Anche per me il matrimonio ha rappresentato il tentativo di sperimentarmi, scegliendo una strada che, almeno sulla carta, avrebbe dovuto procurarmi un po’ di soddisfazione personale in un periodo in cui trovare un impiego affine ai miei studi sembrava difficile, oltre che sconsigliato dalla gran parte delle persone con cui mi confrontavo – che insistevano nel ricordarmi che prima o poi vi avrei rinunciato spontaneamente, per mettere su famiglia. Ci è voluto tempo per capire che, in realtà, sposarmi non era un mio desiderio ma rappresentava solo il tentativo di aderire a un mandato che molte donne, dentro e fuori il mio contesto familiare, avevano perseguito a loro volta prima di me. Nel suo articolo, Giulia Paganelli scrive che quello della principessa è uno stereotipo i cui effetti permangono inalterati e rivestono il corpo culturale delle donne. Educate all’idea del principe azzurro che verrà a salvarci e al lieto fine del “…e vissero felici e contenti”, il matrimonio si inserisce in questa narrazione finendo per diventare un modello che sembra garantire alle donne un certo appagamento personale e l’idea di essere, almeno per un giorno, protagoniste di una favola che non ci procurerà insoddisfazione o tristezza. Combattere gli stereotipi è anzitutto un’operazione di decostruzione dei miti che, un po’ come quello platonico della caverna citato da Paganelli nel suo pezzo, contribuiscono a mantenerci, immobili e silenziose, davanti a un teatro di immagini inconsistenti. Il fatto che siano le donne a sperimentare con più frequenza la pressione sociale a sposarsi e metter su famiglia ci mostra perché sia importante continuare a compiere quest’operazione. L’intento non è quello di denigrare il rito in sé quanto piuttosto rivelarne i meccanismi impliciti. Il rischio, in cui tra l’altro io per prima mi sono imbattuta, è quello di vedere il matrimonio come un palliativo, qualcosa in grado di colmare tutti i bisogni di realizzazione che sul piano sociale o lavorativo sembrano difficili da soddisfare, soprattutto per una donna.
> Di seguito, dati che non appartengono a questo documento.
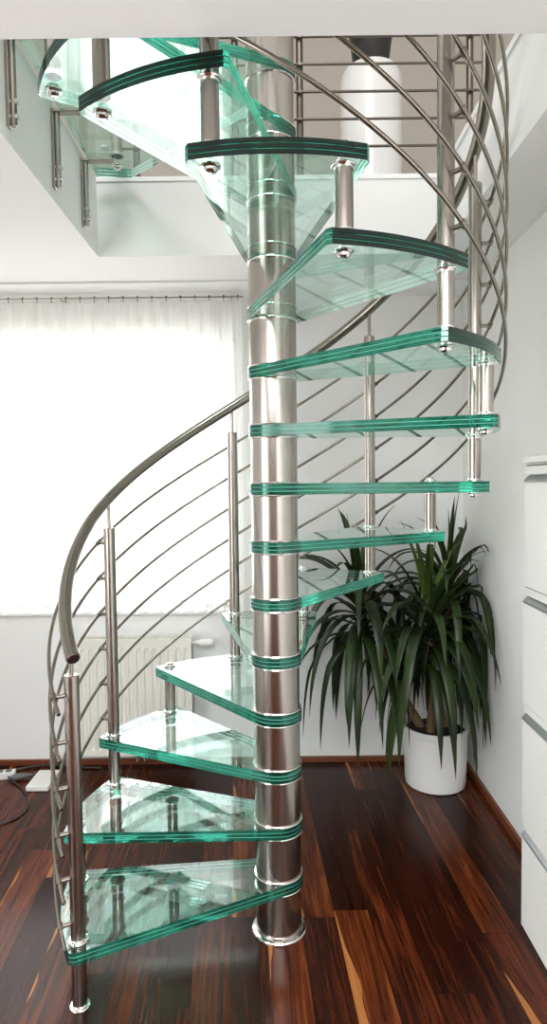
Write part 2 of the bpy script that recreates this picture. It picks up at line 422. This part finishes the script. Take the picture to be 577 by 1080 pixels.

Negli Anni Quaranta, lo psicologo Abraham Maslow si è occupato di bisogni personali e delle strategie che ogni essere vivente attiva per appagarli. Per rappresentare la molteplicità delle necessità, materiali e immateriali, che ci caratterizzano, Maslow ha utilizzato l’immagine della piramide. Lo schema piramidale permette di cogliere anche visivamente il fatto che i bisogni abbiano radici e collocazioni differenti e pertanto anche meccanismi di appagamento diversi. Per questo, lo psicologo sostiene che sia impossibile soddisfare i bisogni di autorealizzazione e autostima, che hanno a che fare con le nostre aspirazioni, con un’azione come il matrimonio, che appaga invece il bisogno di appartenenza, ossia la necessità di sentirci amati e al sicuro all’interno di relazioni affettive e amicali.Ci possono essere un’infinità di motivi per sposarsi ma è senza dubbio importante riconoscere quando ciò sia motivato da ragioni che non sono ascrivibili a una vera scelta. Impegnarsi per decostruire i miti intorno all’abito bianco e alla favola delle nozze perfette consentono di ripulire il discorso da una narrazione che trasforma il matrimonio in un momento di soddisfazione illusoria, aiutandoci a vederlo per quello che è: una tappa non obbligatoria della vita e proprio per questo sensata, che può contribuire comporre la nostra identità senza esaurirla in essa.